Council greenlights Ferry Road mixed-income development

CHANGING HANDS: Buncombe County bought the property in 2015 for $6.8 million in an effort to lure Oregon-based Deschutes Brewery, but that effort failed. Rendering courtesy of the City of Asheville

Hundreds of units of mixed-income housing are coming to a Ferry Road property, resolving years of uncertainty over the use of the land.

During the March 26 meeting of Asheville City Council, members voted unanimously to approve conditional zoning that allows the property’s owner, Buncombe County, to implement its plans for a mixed-income community. 

The 137 acres, adjacent to the French Broad River and Interstate 26 and southwest of the Asheville Outlet mall, is in city limits.
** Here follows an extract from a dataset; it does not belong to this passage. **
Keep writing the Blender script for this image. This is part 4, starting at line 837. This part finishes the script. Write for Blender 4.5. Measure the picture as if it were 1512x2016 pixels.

The county’s $210 million plan includes building roughly 645 housing units, though the number of units could be as high as 935. At least 20% of the units will be designated affordable to those earning between 30% and 80% of the area median income (between $17,500 and $47,600 for an individual) for 20 years. All of the affordable units will accept Housing Choice vouchers. Seventy acres of forest will be conserved, providing a buffer for French Broad tributaries and protecting an ecologically significant wetland.

The property has changed ownership and planned uses several times. It was once owned by the City of Asheville but was traded to Henderson County as part of a water deal. Henderson County planned to develop a sewage treatment plant at the site, but those plans fell through after the City of Asheville and Henderson County couldn’t agree on terms. 

Buncombe County bought the property in 2015 for $6.8 million in an effort to lure Oregon-based Deschutes Brewery. Deschutes later decided to build its brewery in Virginia, leaving the property in the hands of Buncombe County, which tried for years to sell it. That led the county to work with the UNC School of Government’s Development Finance Initiative to develop new plans for the land.

“I’m just kind of glad that Deschutes fell apart, I guess,” said Council member Sage Turner. “We weren’t really glad when it happened, but I’m glad now.” 

Buncombe County Commission Chair Brownie Newman was one of several speakers representing the county and said the project was an opportunity to make significant progress on both housing and conservation.

“First, approval of the project will result in the preservation of a significant forested natural area along the banks of the French Broad River so that it can be accessed and enjoyed in perpetuity by the present and future generations,” Newman explained. “Second, approval will allow one of the most significant developments focused on affordable housing proposed in Asheville and Buncombe County in recent years to move forward.” 

In other news

Council unanimously approved increases in the fiscal year 2024-25 fees and charges for city services, including a $1 increase to on-street parking meter fees from $1.50 per hour to $2.50 per hour starting Monday, July 1. Metered parking will remain free after 6 p.m. and all day on Sunday. 

Parking for city parking garages will be capped at $15 per day, down from $20. Garage parking will remain free for those who park for less than one hour.  

Other approved fee increases include $12 more per year for solid waste services; $5.64 more for stormwater management; and $2.34 more for water services, for a total of about $20 more per year on average per property owner.